Short task
Copy exactly the lines from the start of the data below through the one that carries "sc.camera = camo", and only those.
»»
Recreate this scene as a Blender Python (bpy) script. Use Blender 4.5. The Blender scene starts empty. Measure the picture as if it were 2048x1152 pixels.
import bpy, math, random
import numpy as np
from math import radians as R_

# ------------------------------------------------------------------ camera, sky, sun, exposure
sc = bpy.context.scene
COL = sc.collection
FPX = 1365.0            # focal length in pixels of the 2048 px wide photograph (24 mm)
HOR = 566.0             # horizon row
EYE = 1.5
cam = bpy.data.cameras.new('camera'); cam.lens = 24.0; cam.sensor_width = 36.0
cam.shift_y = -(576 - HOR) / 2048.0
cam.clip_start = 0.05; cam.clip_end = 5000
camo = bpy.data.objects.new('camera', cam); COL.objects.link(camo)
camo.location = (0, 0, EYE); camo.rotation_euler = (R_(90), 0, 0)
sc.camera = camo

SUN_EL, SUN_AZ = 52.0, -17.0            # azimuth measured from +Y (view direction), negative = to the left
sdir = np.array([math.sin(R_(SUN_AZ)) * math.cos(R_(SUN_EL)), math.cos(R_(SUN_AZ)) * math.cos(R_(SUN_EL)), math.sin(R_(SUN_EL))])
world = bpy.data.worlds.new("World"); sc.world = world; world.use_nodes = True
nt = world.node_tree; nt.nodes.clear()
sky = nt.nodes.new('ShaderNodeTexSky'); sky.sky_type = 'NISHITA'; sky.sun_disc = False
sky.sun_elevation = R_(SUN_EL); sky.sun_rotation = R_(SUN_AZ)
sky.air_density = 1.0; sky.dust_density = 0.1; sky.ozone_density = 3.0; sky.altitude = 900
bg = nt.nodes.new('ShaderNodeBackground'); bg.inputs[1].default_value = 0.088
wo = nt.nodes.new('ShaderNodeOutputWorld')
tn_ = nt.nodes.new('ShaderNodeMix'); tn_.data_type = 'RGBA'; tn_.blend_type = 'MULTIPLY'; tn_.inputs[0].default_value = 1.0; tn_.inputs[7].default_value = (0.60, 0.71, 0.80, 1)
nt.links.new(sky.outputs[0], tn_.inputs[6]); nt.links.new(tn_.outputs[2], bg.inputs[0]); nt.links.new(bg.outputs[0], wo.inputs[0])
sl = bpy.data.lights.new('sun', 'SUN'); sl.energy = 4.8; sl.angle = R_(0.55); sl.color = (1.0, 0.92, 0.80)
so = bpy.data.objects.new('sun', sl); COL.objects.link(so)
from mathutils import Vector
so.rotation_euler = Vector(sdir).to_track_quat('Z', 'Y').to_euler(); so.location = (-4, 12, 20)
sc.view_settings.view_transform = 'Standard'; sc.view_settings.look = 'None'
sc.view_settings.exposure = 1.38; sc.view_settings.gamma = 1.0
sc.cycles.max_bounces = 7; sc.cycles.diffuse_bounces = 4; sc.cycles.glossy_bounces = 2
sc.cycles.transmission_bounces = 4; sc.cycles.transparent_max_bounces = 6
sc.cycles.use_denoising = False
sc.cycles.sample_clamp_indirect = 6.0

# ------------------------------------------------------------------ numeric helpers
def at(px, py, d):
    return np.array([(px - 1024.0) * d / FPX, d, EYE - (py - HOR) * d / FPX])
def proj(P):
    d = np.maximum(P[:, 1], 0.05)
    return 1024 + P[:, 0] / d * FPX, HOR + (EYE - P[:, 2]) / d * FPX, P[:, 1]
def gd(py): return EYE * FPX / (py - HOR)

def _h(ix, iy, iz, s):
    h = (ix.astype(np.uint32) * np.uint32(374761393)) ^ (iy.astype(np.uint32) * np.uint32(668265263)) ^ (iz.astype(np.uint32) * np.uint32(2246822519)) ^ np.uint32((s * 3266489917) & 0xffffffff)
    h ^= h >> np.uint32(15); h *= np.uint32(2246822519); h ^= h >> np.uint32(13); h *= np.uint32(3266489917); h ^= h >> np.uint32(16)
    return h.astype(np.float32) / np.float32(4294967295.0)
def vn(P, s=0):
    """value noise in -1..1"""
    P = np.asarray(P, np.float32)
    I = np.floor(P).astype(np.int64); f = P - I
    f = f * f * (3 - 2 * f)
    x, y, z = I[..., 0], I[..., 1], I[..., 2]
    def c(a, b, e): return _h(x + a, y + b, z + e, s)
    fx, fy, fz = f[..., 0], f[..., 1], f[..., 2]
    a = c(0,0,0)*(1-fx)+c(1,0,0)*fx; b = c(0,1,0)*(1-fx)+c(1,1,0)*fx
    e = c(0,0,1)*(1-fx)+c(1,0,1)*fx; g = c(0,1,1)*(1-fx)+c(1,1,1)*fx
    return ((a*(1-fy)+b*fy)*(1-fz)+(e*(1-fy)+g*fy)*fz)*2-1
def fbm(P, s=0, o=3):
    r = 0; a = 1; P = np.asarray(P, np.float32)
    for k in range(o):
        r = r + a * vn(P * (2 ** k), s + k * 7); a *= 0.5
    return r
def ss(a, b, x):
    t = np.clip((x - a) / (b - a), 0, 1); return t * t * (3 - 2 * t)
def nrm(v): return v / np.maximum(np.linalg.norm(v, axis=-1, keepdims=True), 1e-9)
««
Complete answer
Recreate this scene as a Blender Python (bpy) script. Use Blender 4.5. The Blender scene starts empty. Measure the picture as if it were 2048x1152 pixels.
import bpy, math, random
import numpy as np
from math import radians as R_

# ------------------------------------------------------------------ camera, sky, sun, exposure
sc = bpy.context.scene
COL = sc.collection
FPX = 1365.0            # focal length in pixels of the 2048 px wide photograph (24 mm)
HOR = 566.0             # horizon row
EYE = 1.5
cam = bpy.data.cameras.new('camera'); cam.lens = 24.0; cam.sensor_width = 36.0
cam.shift_y = -(576 - HOR) / 2048.0
cam.clip_start = 0.05; cam.clip_end = 5000
camo = bpy.data.objects.new('camera', cam); COL.objects.link(camo)
camo.location = (0, 0, EYE); camo.rotation_euler = (R_(90), 0, 0)
sc.camera = camo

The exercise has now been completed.